Somos nós, os leitores, somos nós com o nosso imaginário que transformamos os livros em histórias. Ao deixar-me escorregar, ao deixar-me cair pelas palavras de um livro acima ou abaixo, simultaneamente eu experimento acionar um mundo paralelo. Sou eu o “projecionista” daquela fita contínua de palavras e simultaneamente o seu espectador e, até, participante, pois nelas me projeto. E com uma liberdade insuperável [...] Valorizamos muito o livro, achamos que, nesta história da leitura, o livro é a personagem mais importante — e, sim, está muito bem, os livros são parte fundamental desta história — mas é muito importante também, é, acima de tudo, importante, valorizar o leitor, fazer com que cada um aprenda a ser leitor, ou seja, esse tal “projecionista”.

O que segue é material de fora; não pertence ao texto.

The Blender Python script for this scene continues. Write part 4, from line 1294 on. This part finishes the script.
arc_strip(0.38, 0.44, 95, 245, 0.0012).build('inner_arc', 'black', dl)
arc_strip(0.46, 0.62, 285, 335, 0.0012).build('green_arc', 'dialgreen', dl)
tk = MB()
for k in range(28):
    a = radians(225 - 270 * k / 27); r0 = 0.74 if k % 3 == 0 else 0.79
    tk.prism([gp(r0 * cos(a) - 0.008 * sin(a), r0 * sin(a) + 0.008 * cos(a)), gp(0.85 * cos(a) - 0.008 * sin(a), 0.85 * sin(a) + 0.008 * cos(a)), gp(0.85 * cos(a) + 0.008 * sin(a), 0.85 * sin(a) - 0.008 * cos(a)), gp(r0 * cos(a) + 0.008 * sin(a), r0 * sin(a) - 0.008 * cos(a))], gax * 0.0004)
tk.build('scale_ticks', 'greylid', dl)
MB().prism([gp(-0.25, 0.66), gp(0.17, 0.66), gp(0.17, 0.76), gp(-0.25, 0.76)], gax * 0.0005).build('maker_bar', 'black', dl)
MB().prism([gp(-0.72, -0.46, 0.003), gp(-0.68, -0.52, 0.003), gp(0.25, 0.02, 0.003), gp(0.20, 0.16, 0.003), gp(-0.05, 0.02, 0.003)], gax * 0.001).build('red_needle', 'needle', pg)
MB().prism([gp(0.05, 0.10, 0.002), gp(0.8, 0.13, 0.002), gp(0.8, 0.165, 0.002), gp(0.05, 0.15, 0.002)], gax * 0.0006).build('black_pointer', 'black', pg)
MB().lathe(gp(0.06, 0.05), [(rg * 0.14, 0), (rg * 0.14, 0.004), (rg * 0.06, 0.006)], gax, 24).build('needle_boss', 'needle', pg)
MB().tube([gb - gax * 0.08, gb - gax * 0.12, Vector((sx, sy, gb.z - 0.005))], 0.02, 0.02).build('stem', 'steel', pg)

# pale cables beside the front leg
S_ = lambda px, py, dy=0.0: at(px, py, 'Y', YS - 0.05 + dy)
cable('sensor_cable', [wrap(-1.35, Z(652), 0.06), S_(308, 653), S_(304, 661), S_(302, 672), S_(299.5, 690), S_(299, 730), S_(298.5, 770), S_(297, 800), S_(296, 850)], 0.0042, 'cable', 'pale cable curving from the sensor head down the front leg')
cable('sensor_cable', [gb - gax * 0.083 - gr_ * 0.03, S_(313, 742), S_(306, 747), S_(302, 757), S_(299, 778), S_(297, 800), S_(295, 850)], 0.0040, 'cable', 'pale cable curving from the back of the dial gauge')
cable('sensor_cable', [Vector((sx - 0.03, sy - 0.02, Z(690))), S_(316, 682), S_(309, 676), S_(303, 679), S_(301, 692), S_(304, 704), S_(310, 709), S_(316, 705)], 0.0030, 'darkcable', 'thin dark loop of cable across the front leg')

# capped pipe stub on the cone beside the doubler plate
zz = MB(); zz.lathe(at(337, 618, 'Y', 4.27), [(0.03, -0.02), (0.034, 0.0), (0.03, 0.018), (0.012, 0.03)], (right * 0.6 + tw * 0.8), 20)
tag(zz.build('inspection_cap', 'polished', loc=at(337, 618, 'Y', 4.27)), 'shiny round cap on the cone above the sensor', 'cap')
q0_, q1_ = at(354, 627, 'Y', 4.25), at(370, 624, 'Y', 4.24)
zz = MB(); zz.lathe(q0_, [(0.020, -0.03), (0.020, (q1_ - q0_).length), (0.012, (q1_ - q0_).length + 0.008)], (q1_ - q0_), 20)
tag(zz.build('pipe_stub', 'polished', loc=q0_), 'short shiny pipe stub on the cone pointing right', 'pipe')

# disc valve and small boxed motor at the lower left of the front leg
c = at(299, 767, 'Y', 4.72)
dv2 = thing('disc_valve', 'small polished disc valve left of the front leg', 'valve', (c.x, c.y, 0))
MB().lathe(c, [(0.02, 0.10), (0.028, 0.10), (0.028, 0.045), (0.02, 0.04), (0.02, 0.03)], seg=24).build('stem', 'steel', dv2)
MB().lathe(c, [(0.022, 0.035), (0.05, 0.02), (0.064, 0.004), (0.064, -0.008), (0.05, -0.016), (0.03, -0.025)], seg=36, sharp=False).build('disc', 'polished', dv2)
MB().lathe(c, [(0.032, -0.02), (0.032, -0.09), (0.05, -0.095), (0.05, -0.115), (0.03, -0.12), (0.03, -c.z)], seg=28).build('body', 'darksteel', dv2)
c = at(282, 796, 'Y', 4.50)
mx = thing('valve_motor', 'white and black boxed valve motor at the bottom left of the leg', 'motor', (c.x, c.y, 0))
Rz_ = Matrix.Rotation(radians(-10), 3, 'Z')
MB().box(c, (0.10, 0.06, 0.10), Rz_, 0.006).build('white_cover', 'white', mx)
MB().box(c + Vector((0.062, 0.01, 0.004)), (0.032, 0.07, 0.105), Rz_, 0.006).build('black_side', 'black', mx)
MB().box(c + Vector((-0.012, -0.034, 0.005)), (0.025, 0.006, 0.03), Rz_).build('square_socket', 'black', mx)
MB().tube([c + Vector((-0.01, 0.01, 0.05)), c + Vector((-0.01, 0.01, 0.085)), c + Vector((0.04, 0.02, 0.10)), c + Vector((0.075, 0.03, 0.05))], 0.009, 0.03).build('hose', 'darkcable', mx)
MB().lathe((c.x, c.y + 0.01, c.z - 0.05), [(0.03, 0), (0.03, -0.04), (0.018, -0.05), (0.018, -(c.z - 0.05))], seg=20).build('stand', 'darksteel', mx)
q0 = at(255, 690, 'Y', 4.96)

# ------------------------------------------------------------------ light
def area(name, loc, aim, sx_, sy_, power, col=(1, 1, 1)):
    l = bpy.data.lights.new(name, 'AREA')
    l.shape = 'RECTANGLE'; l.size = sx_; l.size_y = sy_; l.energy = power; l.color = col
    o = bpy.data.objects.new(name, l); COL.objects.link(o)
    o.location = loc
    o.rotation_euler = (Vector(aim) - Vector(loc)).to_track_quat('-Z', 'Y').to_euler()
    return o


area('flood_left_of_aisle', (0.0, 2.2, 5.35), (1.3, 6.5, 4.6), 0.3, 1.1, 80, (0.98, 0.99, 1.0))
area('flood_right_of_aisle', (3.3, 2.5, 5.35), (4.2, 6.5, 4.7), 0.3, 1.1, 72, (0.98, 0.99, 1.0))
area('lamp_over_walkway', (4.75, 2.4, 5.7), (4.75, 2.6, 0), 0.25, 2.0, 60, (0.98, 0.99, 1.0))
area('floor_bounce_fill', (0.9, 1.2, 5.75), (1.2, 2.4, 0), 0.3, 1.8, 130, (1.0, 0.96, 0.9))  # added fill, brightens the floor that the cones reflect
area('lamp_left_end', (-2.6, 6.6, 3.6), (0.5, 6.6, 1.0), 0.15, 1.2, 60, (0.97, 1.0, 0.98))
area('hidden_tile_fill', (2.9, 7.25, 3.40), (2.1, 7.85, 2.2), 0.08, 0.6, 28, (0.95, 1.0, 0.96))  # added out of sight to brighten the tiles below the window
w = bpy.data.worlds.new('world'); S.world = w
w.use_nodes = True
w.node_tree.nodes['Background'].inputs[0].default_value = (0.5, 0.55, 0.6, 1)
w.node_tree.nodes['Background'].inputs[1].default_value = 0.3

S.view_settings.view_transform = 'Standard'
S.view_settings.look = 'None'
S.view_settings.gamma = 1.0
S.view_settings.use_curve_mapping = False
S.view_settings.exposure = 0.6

Para que a leitura seja, nelas, uma coisa perdurável, têm de ter sido elas, as crianças, a experimentarem, tem de ter sido cada uma delas, com o seu imaginário, a detentora desse livre poder de transformar as letras sobre papel — não esquecer nunca as letras sobre papel — em gente, em cenas, em sonhos, em gargalhadas, em sustos, em histórias, em perguntas, em coisas que nem souberam bem nomear, mas cuja descoberta deixou inscrição profunda. Mais do que inventar essa plétora de estratégias motivadoras, temos de insistir em fazer essa coisa simples e complicada, que tantas vezes também fazemos, que é ler. Ler com eles livros escolhidos com um critério de que não esteja ausente a ideia de que estamos a semear para o futuro. Ler com eles e, pressentindo o momento certo, passarem a serem eles a ler connosco, passarem a serem eles a ler sozinhos. Acompanhá-los de perto e conhecê-los como leitores ou como futuros leitores e dar-lhes o momento de se tornarem leitores.
Isto, que é ler, tem de ser, num dado momento, uma descoberta pessoal e solitária, um encontro íntimo entre alguém e as palavras de um livro, sem mediações e interposições. Este prazer de ler tem que ser descoberto como um prazer solitário, que se multiplica na posterior partilha, sim, mas que para que fique verdadeiramente entranhado, tem de resultar de ser eu a transformar um livro em história. Tenho de aprender, eu, a projetar-me nas palavras e das palavras, fabricando coisas com o meu imaginário a partir das palavras que aprendi a descodificar. Ler é muita coisa e resulta de muitas capacidades e competências, sabemos, mas ler é, sobretudo, um ato de imaginação, um ponto de encontro entre aquilo que um livro permite à minha imaginação e aquilo que a minha imaginação permite a um livro. Um livro começa por ser história no imaginário do seu autor, depois é só papel pintado com tinta numa livraria, numa biblioteca, e eu, leitora, eu com o meu imaginário faço-o de novo ser história nem sempre totalmente coincidente com a do autor, diga-se, e é essa a minha eufórica façanha. Não posso apenas ficar sentada no lugar que me deram a assistir ao que outros com os seus imaginários projetaram do livro para me servir, para me aliciar. [...]
Maria Almira Soares
(Extratos da palestra proferida na Biblioteca Municipal de Ovar, no âmbito de «LEIA — Livros, Encontros, Ideias, Autores» — Jornadas da Rede de Bibliotecas de Ovar, em 30 de junho de 2017.)